Kaplan, who has more than 30 years of investigative reporting experience around the world, says that today’s investigative reporters have to use technology as “the great equaliser” because so many resources are being cut.

ICIJ is currently putting major resources into expanding the UJIMA Project, a collection of databases, documents and other information for journalists, currently only in Africa. Once it goes global, journalists around the world will be able to access foreign agent registrations, weapon sales documents, development contracts, UN data and more with just an online search.

“Newsrooms are smaller, news holes are smaller, and we just don’t have the resources we once did,” Kaplan says. “One thing we do have is great tools and techniques that we didn’t have in the past.”

Last month, ICIJ was honoured at the Knight-Batten Awards for Innovations in Journalism, in Washington, D.C., for “Tobacco Underground”. The story has also raised the profile of the issue of global tobacco smuggling, including among the United Nations, the World Health Organisation, and country delegations.
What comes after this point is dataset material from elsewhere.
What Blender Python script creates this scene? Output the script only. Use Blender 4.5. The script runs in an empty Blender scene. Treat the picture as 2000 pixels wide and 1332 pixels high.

But even with new ways to report, investigative journalism as a craft remains rooted in the same principles it was founded upon, Kaplan says, and requires the same skills: how to think about stories systematically, how to think about multiple sourcing, how to look up public records, how to interview and how to follow trails – trails to people, trails of money, trails of accountability.

He compares investigative reporters to “good cops and honest prosecutors,” who are “driven by the hope to leave the world a little better than how they found it.”

“We dive deeply into complex subjects, and we look at whether people in a given society who have power are exercising that power in an accountable way,” he says. “That’s how you investigate.”